Old age brings along nostalgia: the dreams of the good old days gone by. Amuka is no exemption. “In our days, journalists were more thorough than today,” he says with a tinge of regret. “In our days you were groomed as an all-round newspaper professional. Newspapers then was more professional than what we have today. You had to learn it. These days they don’t bother to learn the trade. They don’t take the pains to learn how to produce a newspaper.
“When a reporter files his report to the news editor who sends it to the sub-editor, the sub-editor takes the report and breaks it into pieces to get his own angle. If he needs any extra information, the reporter would be there to supply it. The sub-editor invariably rewrites the story. Professionally, the sub-editors in the Daily Times were highly skilled. We don’t have that now. Today, if a reporter makes a mistake, that mistake would end up published in the newspaper.”
He continues: “We had the culture of sub-editors. They are the behind-the-scene journalists who, unlike reporters, are not known because they don’t have bylines. They are the custodians of house style and good grammar. They are the ones who through editing and corrections help largely in grooming the young reporters on how to report accurately in good readable prose. Today, sub-editors are endangered species in the newsroom. That very important aspect of newspaper work is dying and we are all suffering from the absence of sub-editors.”

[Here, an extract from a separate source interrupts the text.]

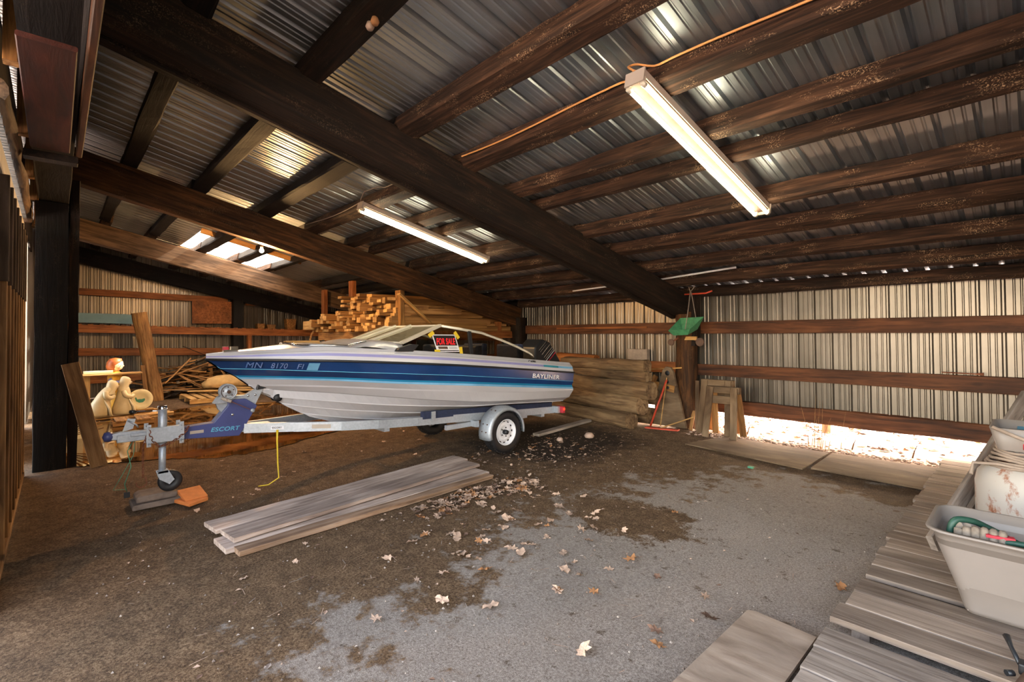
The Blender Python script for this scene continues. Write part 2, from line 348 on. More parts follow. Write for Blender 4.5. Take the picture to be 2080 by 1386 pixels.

Still waxing in nostalgia, the sad man of Nigerian journalism still kept looking at the rear mirror trying to capture his past of over half a dozen decades in journalism all gone:
“When I started newspaper work, people were more careful. You didn’t take people’s name in vain. Reputation was highly guarded. When I look back, those were the days of innocence. The country changed with the war—when soldiers went to war and came back. That was a watershed in our history. Everything else changed.”
About that time, Amuka wrote one of his most popular columns titled “Night in Kakadu”. Kakadu was the hottest nightclub in Lagos where Fela and other reigning stars of the era used to play. There he encountered a prostitute and out of the experience with the prostitute he wrote a column.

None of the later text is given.